'''

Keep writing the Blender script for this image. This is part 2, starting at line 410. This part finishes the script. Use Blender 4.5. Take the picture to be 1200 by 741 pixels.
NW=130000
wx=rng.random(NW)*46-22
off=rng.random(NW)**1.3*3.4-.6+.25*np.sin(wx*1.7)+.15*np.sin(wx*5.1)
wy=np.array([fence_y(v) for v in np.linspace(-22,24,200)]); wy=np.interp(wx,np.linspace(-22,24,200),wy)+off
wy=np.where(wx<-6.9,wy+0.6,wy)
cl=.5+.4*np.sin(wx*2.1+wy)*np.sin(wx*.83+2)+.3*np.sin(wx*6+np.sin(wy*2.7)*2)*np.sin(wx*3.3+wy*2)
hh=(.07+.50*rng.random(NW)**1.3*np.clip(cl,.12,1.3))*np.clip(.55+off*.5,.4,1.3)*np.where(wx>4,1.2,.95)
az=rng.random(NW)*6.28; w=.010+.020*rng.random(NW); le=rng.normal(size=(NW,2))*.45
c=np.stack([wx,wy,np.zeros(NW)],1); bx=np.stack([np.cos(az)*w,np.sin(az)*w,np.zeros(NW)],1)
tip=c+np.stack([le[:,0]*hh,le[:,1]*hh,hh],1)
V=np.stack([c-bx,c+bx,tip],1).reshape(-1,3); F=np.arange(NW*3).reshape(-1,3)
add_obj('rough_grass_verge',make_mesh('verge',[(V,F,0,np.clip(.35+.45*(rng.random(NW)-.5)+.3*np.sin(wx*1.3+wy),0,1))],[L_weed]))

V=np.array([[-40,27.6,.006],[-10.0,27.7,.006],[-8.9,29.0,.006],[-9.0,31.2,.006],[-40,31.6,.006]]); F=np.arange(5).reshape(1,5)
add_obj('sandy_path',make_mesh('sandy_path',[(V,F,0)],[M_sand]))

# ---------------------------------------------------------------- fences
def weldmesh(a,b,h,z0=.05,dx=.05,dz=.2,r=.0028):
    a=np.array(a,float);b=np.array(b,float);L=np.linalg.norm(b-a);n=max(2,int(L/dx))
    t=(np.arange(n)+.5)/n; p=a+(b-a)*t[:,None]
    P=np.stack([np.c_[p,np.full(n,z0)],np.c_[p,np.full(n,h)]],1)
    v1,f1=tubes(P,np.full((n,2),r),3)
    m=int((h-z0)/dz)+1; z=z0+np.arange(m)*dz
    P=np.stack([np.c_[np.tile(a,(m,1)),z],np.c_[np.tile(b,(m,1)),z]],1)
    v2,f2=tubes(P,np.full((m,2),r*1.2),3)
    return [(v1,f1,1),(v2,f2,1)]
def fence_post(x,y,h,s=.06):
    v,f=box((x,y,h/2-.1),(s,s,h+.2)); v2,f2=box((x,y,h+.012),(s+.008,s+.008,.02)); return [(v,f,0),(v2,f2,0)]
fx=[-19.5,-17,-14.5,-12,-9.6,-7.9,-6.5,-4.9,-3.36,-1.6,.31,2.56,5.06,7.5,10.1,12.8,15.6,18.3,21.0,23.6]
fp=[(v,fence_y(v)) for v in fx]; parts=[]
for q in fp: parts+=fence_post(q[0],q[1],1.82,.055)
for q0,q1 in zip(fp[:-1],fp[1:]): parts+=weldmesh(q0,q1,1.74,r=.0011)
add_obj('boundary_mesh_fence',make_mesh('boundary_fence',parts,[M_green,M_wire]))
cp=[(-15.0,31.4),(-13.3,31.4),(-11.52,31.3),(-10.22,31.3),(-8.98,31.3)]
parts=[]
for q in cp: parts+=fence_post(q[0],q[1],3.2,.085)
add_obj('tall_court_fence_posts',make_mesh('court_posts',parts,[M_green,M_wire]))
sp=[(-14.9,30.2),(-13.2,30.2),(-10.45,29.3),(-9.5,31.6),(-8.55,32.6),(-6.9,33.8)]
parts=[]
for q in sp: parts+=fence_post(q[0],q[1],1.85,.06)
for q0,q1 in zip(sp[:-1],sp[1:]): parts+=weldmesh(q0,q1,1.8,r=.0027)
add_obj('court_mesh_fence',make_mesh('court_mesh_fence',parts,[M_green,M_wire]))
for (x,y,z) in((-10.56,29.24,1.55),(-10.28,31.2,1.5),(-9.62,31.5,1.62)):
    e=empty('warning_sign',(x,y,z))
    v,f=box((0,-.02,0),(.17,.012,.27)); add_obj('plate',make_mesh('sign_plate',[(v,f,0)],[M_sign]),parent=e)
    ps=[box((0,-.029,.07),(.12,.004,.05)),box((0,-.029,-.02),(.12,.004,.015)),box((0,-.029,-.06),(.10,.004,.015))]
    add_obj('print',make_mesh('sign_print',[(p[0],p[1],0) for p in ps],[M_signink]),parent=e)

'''

Work to complete
Starting at the first line of the data above, please restate word for word every line up to and including the one that holds "add_obj('sandy_path',make_mesh('sandy_path',[(V,F,0)],[M_sand]))", and add nothing else.

Solution to the exercise
Keep writing the Blender script for this image. This is part 2, starting at line 410. This part finishes the script. Use Blender 4.5. Take the picture to be 1200 by 741 pixels.
NW=130000
wx=rng.random(NW)*46-22
off=rng.random(NW)**1.3*3.4-.6+.25*np.sin(wx*1.7)+.15*np.sin(wx*5.1)
wy=np.array([fence_y(v) for v in np.linspace(-22,24,200)]); wy=np.interp(wx,np.linspace(-22,24,200),wy)+off
wy=np.where(wx<-6.9,wy+0.6,wy)
cl=.5+.4*np.sin(wx*2.1+wy)*np.sin(wx*.83+2)+.3*np.sin(wx*6+np.sin(wy*2.7)*2)*np.sin(wx*3.3+wy*2)
hh=(.07+.50*rng.random(NW)**1.3*np.clip(cl,.12,1.3))*np.clip(.55+off*.5,.4,1.3)*np.where(wx>4,1.2,.95)
az=rng.random(NW)*6.28; w=.010+.020*rng.random(NW); le=rng.normal(size=(NW,2))*.45
c=np.stack([wx,wy,np.zeros(NW)],1); bx=np.stack([np.cos(az)*w,np.sin(az)*w,np.zeros(NW)],1)
tip=c+np.stack([le[:,0]*hh,le[:,1]*hh,hh],1)
V=np.stack([c-bx,c+bx,tip],1).reshape(-1,3); F=np.arange(NW*3).reshape(-1,3)
add_obj('rough_grass_verge',make_mesh('verge',[(V,F,0,np.clip(.35+.45*(rng.random(NW)-.5)+.3*np.sin(wx*1.3+wy),0,1))],[L_weed]))

V=np.array([[-40,27.6,.006],[-10.0,27.7,.006],[-8.9,29.0,.006],[-9.0,31.2,.006],[-40,31.6,.006]]); F=np.arange(5).reshape(1,5)
add_obj('sandy_path',make_mesh('sandy_path',[(V,F,0)],[M_sand]))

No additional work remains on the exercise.